As exceptions from this rule are chiefly to be mentioned innovations of an inconspicuous kind and departures which do not bear in any tangible way upon the conventional point of view or upon the conventional scheme of life; as, for instance, details of fact in the mathematico-physical sciences, and new readings and interpretations of the classics, especially such as have a philological or literary bearing only.

Except within the domain of the "humanities", in the narrow sense, and except so far as the traditional point of view of the humanities has been left intact by the innovators, it has generally held true that the accredited learned class and the seminaries of the higher learning have looked askance at all innovation.

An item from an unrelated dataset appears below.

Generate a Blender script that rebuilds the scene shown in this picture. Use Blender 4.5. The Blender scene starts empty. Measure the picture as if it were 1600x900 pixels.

New views, new departures in scientific theory, especially in new departures which touch the theory of human relations at any point, have found a place in the scheme of the university tardily and by a reluctant tolerance, rather than by a cordial welcome; and the men who have occupied themselves with such efforts to widen the scope of human knowledge have not commonly been well received by their learned contemporaries.

The higher schools have not commonly given their countenance to a serious advance in the methods or the content of knowledge until the innovations have outlived their youth and much of their usefulness--after they have become commonplaces of the intellectual furniture of a new generation which has grown up under, and has had its habits of thought shaped by, the new, extra-scholastic body of knowledge and the new standpoint.